The winter goes by; the ever welcome glory of the spring comes back, and with it comes the natural human longing to make a garden, which is really, although we treat it lightly, a sort of humble first-cousin to the love of children. In your own breast you repress this weakness. Why taste of a pleasure which in another short year you mean to put permanently out of your reach? But there is no resisting the entreaties of your children, nor your wife's ready interest in their schemes, and you send for Pat Brannigan, and order a garden made. Of course, it is only for the children, but it is strange how readily a desire to please the little ones spreads into a broader benevolence. When you look over your wife's list of plants and seeds, you are surprised to find how many of them are perennials. "They will please the next tenants here," says your wife; "think how nice it would have been for us to find some flowers all already for us, when we came here!" This may possibly lead you to reflecting that there might have been something, after all, in your original idea of suppressing the gardening instinct.

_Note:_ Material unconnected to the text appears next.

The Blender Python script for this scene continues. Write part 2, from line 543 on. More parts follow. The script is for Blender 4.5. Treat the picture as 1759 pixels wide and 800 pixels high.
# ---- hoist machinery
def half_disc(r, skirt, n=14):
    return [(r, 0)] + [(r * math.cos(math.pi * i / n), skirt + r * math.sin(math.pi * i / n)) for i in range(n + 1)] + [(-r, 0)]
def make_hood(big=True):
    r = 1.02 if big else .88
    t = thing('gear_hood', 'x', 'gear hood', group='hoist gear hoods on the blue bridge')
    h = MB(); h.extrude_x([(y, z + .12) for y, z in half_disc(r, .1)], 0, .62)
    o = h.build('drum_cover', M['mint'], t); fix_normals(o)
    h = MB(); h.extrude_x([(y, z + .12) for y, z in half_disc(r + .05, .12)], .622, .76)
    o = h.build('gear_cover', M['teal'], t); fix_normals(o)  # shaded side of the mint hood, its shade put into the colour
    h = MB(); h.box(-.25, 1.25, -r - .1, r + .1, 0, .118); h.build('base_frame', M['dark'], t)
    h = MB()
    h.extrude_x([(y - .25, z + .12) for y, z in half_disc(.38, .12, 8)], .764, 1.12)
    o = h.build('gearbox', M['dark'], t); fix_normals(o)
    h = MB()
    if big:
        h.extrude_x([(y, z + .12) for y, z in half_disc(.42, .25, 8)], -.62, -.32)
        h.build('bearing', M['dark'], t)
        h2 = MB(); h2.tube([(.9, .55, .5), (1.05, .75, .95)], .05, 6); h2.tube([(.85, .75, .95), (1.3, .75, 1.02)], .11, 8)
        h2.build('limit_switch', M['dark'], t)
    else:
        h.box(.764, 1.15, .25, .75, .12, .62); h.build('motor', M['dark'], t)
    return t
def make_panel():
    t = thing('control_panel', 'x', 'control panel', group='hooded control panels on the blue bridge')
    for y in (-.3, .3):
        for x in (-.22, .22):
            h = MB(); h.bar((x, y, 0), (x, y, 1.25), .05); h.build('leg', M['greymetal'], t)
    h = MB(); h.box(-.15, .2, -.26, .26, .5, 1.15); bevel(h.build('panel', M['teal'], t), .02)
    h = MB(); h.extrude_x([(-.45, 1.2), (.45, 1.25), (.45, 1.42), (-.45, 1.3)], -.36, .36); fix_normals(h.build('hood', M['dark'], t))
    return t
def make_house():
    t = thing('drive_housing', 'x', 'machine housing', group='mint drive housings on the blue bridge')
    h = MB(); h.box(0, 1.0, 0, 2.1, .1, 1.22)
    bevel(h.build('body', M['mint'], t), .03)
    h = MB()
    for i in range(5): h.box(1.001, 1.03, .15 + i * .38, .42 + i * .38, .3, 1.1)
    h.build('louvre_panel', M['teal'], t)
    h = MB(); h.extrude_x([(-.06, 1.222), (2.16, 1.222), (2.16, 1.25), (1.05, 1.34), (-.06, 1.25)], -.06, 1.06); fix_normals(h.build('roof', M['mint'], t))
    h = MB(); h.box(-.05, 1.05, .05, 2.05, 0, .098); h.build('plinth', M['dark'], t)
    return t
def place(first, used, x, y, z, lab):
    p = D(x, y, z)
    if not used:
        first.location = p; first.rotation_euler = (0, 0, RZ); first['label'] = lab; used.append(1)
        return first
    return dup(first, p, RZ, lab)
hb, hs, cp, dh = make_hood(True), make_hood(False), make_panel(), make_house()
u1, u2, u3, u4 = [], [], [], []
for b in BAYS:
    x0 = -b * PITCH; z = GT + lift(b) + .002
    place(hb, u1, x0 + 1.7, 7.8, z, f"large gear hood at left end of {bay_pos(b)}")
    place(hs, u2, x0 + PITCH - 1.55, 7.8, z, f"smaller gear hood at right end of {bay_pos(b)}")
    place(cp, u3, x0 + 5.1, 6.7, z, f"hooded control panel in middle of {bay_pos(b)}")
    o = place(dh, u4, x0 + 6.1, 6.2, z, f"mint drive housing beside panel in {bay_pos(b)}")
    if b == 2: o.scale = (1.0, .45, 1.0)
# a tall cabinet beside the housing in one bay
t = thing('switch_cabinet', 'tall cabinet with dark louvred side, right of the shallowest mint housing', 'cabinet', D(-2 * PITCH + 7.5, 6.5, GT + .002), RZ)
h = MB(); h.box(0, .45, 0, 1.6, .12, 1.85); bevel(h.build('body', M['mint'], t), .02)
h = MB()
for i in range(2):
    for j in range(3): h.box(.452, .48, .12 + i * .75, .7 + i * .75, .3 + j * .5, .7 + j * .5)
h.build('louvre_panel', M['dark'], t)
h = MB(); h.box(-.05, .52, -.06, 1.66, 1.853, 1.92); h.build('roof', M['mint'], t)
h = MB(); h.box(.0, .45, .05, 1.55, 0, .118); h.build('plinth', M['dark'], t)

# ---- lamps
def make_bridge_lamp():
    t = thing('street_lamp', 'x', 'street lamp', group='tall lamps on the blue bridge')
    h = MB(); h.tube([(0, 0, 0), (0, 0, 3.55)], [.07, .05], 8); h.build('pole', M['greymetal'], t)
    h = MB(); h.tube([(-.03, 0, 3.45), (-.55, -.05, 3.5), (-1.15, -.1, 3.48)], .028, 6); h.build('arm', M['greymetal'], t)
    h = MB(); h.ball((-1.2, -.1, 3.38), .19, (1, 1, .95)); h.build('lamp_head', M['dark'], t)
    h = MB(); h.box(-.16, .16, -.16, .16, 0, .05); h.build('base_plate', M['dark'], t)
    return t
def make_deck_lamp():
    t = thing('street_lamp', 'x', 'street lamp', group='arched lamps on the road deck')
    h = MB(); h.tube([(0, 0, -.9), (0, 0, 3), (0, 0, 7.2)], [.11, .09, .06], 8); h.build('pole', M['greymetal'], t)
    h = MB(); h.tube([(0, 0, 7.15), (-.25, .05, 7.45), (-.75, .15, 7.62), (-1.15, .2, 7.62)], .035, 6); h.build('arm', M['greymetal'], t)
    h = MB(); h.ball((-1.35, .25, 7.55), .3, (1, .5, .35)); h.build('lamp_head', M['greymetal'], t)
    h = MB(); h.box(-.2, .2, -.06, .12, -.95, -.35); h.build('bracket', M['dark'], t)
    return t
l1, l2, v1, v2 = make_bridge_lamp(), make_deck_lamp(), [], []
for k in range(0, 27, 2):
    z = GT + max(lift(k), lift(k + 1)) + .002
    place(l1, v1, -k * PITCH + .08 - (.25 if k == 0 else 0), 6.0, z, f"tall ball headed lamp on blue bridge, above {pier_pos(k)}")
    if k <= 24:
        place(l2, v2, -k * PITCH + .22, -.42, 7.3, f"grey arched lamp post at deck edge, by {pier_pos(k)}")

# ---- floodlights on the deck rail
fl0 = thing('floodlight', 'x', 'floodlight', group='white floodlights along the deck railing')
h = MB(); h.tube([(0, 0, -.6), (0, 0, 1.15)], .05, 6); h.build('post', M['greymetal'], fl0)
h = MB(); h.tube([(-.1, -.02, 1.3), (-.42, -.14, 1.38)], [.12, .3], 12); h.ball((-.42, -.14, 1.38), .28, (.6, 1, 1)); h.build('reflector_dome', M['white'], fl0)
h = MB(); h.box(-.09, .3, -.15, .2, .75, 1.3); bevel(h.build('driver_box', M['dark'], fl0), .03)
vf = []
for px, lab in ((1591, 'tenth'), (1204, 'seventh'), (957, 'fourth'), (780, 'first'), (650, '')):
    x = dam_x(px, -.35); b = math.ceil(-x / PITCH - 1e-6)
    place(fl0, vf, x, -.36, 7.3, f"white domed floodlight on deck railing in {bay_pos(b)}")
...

But there, after a while, is the garden—for these stories of suburban gardens where nothing grows, are all nonsense. True, the clematis and the moonflower obstinately refuse to clothe your cot with beauty; the tigridia bulbs rot in the ground, and your beautiful collection of irises produces a pitiful pennyworth of bloom to an intolerable quantity of leaves. But the petunias and the sweet-williams, and the balsams, and all the other ill-bred and obtrusive flowers leap promptly into life and vigor, and fight each other for the ownership of the beds. And the ever-faithful and friendly nasturtium comes early and stays late, and the limp morning-glory may always be counted upon to slouch familiarly over everything in sight, window-blinds preferred. But, bless you dear urban soul, what do you know about the relative values of flowers? When Mrs. Overtheway brings your wife a bunch of her superbest gladioli, you complacently return the compliment with a half-bushel of magenta petunias, and you wonder that she does not show more enthusiasm over the gift.
In fact, during the course of the summer you have grown so friendly with your garden that, as you wander about its tangled paths in the late fall days, you cannot help feeling a twinge of yearning pain that makes you tremble to think what weakness you might have been guilty of had you not already burned your bridges behind you, and told the house agent that nothing would induce you to renew the lease next spring. You remember how fully and carefully you explained to him your position in the matter. With a glow of modest pride you recall the fact that you stated your case to him so convincingly, that he had to agree with you that a city life was the only life you and your family could possibly lead. He understood fully how much you liked the place and the people, and how, if this were only so, and that were only the other way, you would certainly stay. And you feel if the house agent agrees with you against his own interest, you must be right in your decision. Ah, dear Modestus! You know little enough about flowers; but oh, how little, little, little you know about suburban house agents!